Fed steps up monitoring of home loan data.

WASHINGTON -- In an effort to improve the quality of mortgage lending data, the Federal Reserve has instituted a new program to catch lenders that file late or inaccurate information.

Under the new program, Home Mortgage Disclosure Act reporters at Fed-supervised institutions will be placed under the same monitoring and enforcement rules that are now in place for other types of reports, such as call reports.

That means the board will begin considering civil money penalties for lenders that repeatedly submit late, incomplete, illegible, or inaccurate data.

The board has not yet levied an enforcement action against a lender under the new program, which took effect earlier this year. HMDA data for 1993, which were due in March, will be the first to be scrutinized under the new policy.

Glaring Discrepancies

Concern has mounted in the last few years that many banks may be submitting HMDA data to regulators that arc grossly inaccurate. In examinations of many banks, regulators have found shocking differences in the data submitted to the agenCies and the actual loan files.

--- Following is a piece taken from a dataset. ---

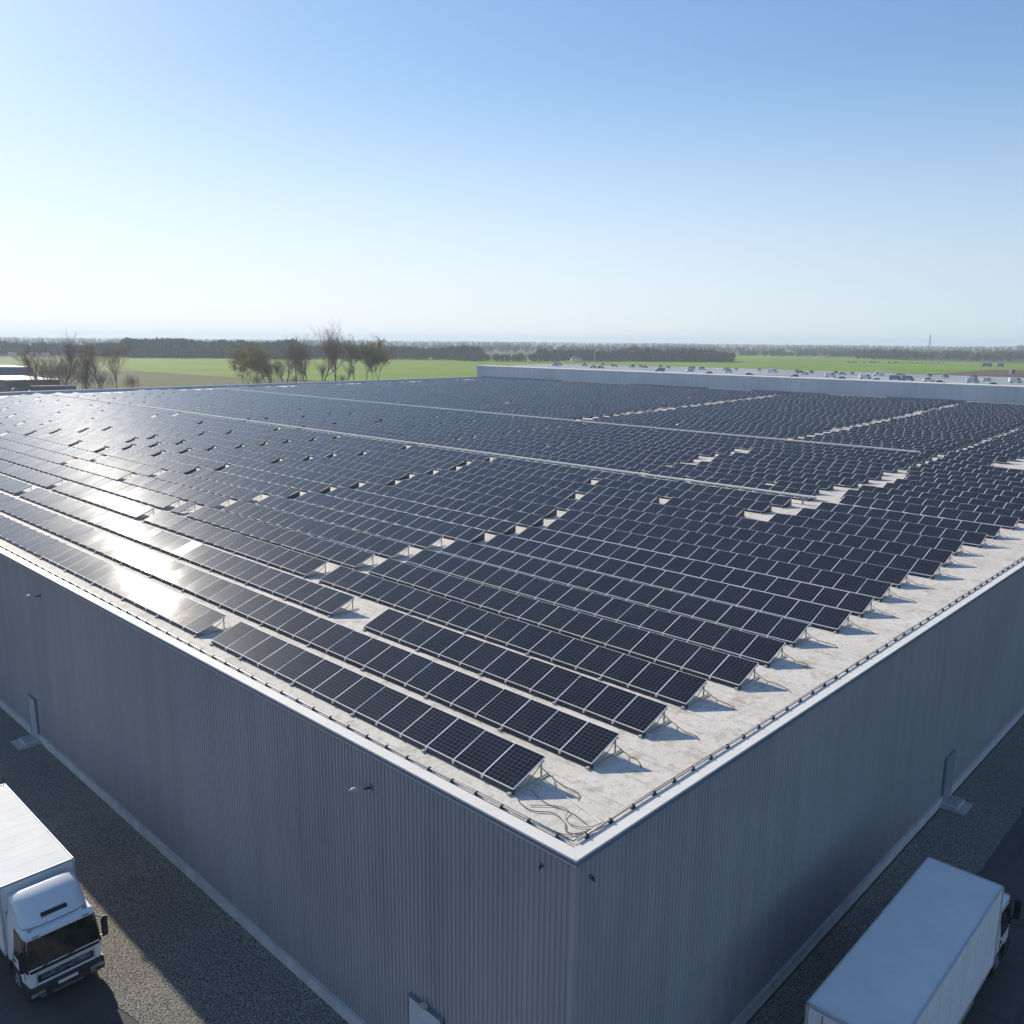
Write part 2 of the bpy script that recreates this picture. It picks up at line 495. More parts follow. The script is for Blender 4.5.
# ------------------------------------------------------------------ ground, fields, yard
BIG = 9000
sheet('ground', [(-BIG, -BIG), (BIG, -BIG), (BIG, BIG), (-BIG, BIG)], GZ - .30, 'land')
Z1 = GZ - .22
sheet('green_field', [(330, 960), (760, 830), (820, 640), (560, 520), (349, 330), (274, 361), (236, 433), (232, 560)], Z1, 'green')
sheet('rough_field', [(60, 700), (232, 562), (237, 433), (275, 360), (230, 330), (90, 380)], Z1 - .03, 'rough')
sheet('rough_pasture', [(180, 980), (330, 960), (231, 560), (60, 700)], Z1 + .01, 'green2')
sheet('pale_field', [(770, 850), (880, 790), (740, 640), (640, 690)], Z1 + .01, 'green2')
sheet('far_green_strip', [(570, 590), (707, 560), (985, 560), (840, 470), (640, 385), (520, 470)], Z1 + .02, 'green')
sheet('right_green_field', [(1230, 725), (1440, 745), (1370, 558), (1200, 408), (1215, 310), (1160, 230), (870, 180), (862, 221), (681, 214), (640, 331), (640, 385), (840, 470), (985, 560)], Z1 + .03, 'green')
sheet('ploughed_field', [(681, 214), (862, 221), (872, 180), (760, 90), (560, 90), (640, 180)], Z1 + .04, 'plough')
sheet('field_track', [(760, 412), (1160, 416), (1290, 470), (1290, 476), (1158, 423), (760, 417)], Z1 + .06, 'track')
sheet('parking_lot', [(500, 470), (560, 535), (612, 535), (668, 392), (665, 136), (560, 60), (400, 60), (400, 330)], GZ - .12, 'lot')
# service yard: gravel strips along the two walls, asphalt beyond
sheet('yard_asphalt', [(-60, -60), (215, -60), (215, 215), (-60, 215)], GZ - .02, 'asphalt')
def strip(name, pts):
    b = MB(); b.quad([(x, y, GZ) for x, y in pts]); o = b.build(name, 'gravel')
    if o.data.polygons[0].normal.z < 0: o.data.flip_normals()
    return tag(o, kind='structure')
def wavy(p, q, n, amp, axis):
    out = []
    for k in range(n + 1):
        t = k / n; j = random.uniform(-amp, amp)
        x = p[0] + (q[0] - p[0]) * t; y = p[1] + (q[1] - p[1]) * t
        out.append((x + (j if axis == 0 else 0), y + (j if axis == 1 else 0)))
    return out
strip('gravel_strip', [(0, -.2), (0, 187)] + wavy((-5.2, 187), (-5.0, -.2), 240, .12, 0))
strip('gravel_strip', [(-5.0, -.2)] + wavy((-5.0, -3.1), (200, -3.3), 240, .12, 1) + [(200, -.2)])

# ------------------------------------------------------------------ the warehouse
LX, LY = 178.0, 185.0
wh = thing('warehouse', 'huge grey ribbed metal warehouse with white roof edge, carrying the solar panels', 'warehouse')
def ribbed(name, length, axis):
    per, dep = .18, .042
    b = MB(); n = int(length / per)
    xs = []
    for k in range(n):
        t = k * per
        xs += [(t, 0), (t + .075, 0), (t + .095, dep), (t + .16, dep)]
    xs.append((n * per, 0))
    z0, z1 = GZ + .45, -.13
    for k in range(len(xs) - 1):
        (a, da), (c, dc) = xs[k], xs[k + 1]
        if axis == 'Y': P = [(.05 - da, a, z0), (.05 - dc, c, z0), (.05 - dc, c, z1), (.05 - da, a, z1)]
        else: P = [(a, .05 - da, z0), (c, .05 - dc, z0), (c, .05 - dc, z1), (a, .05 - da, z1)]
        b.quad(P)
    me = b.build(name, 'wall', wh)
    return me
ribbed('wall', LY, 'Y'); ribbed('wall', LX, 'X')
b = MB(); b.box((.10, LY - .2, GZ), (LX, LY, -.03)); b.box((LX - .2, .1, GZ), (LX, LY - .25, -.03)); b.build('rear_wall', 'wall', wh)
b = MB(); b.box((-.012, -.012, GZ + .45), (.11, .11, -.132)); b.build('corner_trim', 'wall', wh)
b = MB(); b.box((.07, .07, -.4), (LX - .3, LY - .3, 0)); b.build('roof', 'roof', wh)
b = MB(); b.box((-.10, -.10, GZ - .05), (.04, LY, GZ + .446)); b.build('plinth', 'plinth', wh)
b = MB(); b.box((.043, -.10, GZ - .05), (LX, .04, GZ + .446)); b.build('plinth', 'plinth', wh)
def capstrip(poly, name):
    b = MB(); z0, z1 = -.02, .035
    i = 0; n = len(poly)
    b.v = [(x, y, z0) for x, y in poly] + [(x, y, z1) for x, y in poly]
    b.f = [tuple(range(n))[::-1], tuple(range(n, 2 * n))] + [(k, (k + 1) % n, n + (k + 1) % n, n + k) for k in range(n)]
    b.m = [0] * len(b.f)
    return b.build(name, 'cap', wh)
capstrip([(-.06, -.06), (.32, .32), (.32, LY), (-.06, LY)], 'roof_edge_cap')
capstrip([(-.056, -.06), (LX, -.06), (LX, .32), (.324, .32)], 'roof_edge_cap')
b = MB(); b.box((-.05, -.05, -.13), (.09, LY, -.022)); b.build('fascia', 'fascia', wh); b = MB(); b.box((-.066, -.066, -.14), (-.052, LY, -.123)); b.build('drip_edge', 'cap', wh)
b = MB(); b.box((.093, -.05, -.13), (LX, .09, -.022)); b.build('fascia', 'fascia', wh); b = MB(); b.box((-.05, -.064, -.139), (LX, -.052, -.124)); b.build('drip_edge', 'fascia', wh)
# low far parapet and the taller rear block
b = MB(); b.box((.33, LY - .36, 0), (LX, LY, .55)); b.build('far_parapet', 'upper', wh)
b = MB(); b.box((.33, LY - .42, .552), (LX, LY + .05, .62)); b.build('parapet_cap', 'cap', wh)
b = MB(); b.box((LX, -6, GZ), (LX + 5, LY + 2.5, 3.85)); b.build('upper_block', 'upper', wh)
b = MB(); b.box((LX - .03, -6.03, .05), (LX - .002, LY + 2.4, .75)); b.build('base_flashing', 'fascia', wh)
for ya, yb in ((16, 44), (60, 73), (92, 104), (128, 152)):
    b = MB(); b.box((LX - .05, ya, .42), (LX - .032, yb, .70)); b.build('pale_flashing', 'cap', wh)
b = MB(); b.box((LX - .08, -6.1, 3.853), (LX + 5.1, LY + 2.6, 3.97)); b.build('upper_roof', 'cap', wh)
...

This concern has heightened as regulators and enforcement officials have grown more reliant on the data as part of their investigations into lending discrimination. All the agencies routinely use the data to help them target their lenders.

What is more, the agencies have come under heavy fire from Congress and activists for not monitoring the data more carefully. An analysis by the General Accounting Office last year rebuked the agencies for not vigilantly monitoring data quality.

Heightened Vigilance

And the Fed's own inspector general recently issued a report criticizing the agency's procedures for ensuring data quality.

No one knows for sure how much of the data is inaccurate. But all the agencies say they have found significant problems at some institutions. And all of them say they have grown more vigilant about detecting problems.

Requiring lenders to completely resubmit their HMDA data is no longer an uncommon occurrence. And the possibility of levying civil money penalties on repeat HMDA violators has not been ruled out by any of the regulators.

The Federal Deposit Insurance Corp. is considering a formal policy of fines for HMDA inaccuracies, said Ken Quincy, a senior compliance official there. The staff has prepared a proposal, but the board has not yet considered it.

"All of the agencies have indicated it's fairly widespread," he said. "The message to banks is that this data is important to us, to them, and to the community. It behooves them to get it in on time and correct."

The Comptroller's office already includes HMDA data in its monitoring of the reports that banks submit. Possible penalties for late or inaccurate filers will be considered in the future on a case-by-case basis, an OCC official said.

At the Office of Thrift Supervision, no new surveillance program has been implemented, but some thrifts have been cautioned about their erroneous data.

But the Fed fired the loudest warning shot to the industry, in denying an acquisition bid last year by Shawmut National Corp. That denial resulted in part from significant errors found in the HMDA data.

Remedial Actions

Only after Shawmut had totally revamped its data collection process - in addition to settling an investigation with the Justice Department - did the agency reverse its decision.

And the Fed's new enforcement program will serve as another warning to both bank holding companies and state member banks. Problems detected in review of either the data submitted each March - or individual loan files during routine compliance exams - will be considered for penalties.

Supervisors will first warn the institution of problems with the data's integrity. But if these do not spur the lender to improve its practices, further supervisory actions will be considered, according to a Fed document detailing the new policy.

Allen Fishbein, general counsel of the Center for Community Change, says he has been shocked by the extent of incomplete or inaccurate data some lenders have released. But most, he says, appear to be doing a good job of ensuring the data's integrity.

"By not going after those that don't [comply], we're allowing all the data to be tainted, when that's not the ease," he said. "The ones that aren't doing what they should should be punished."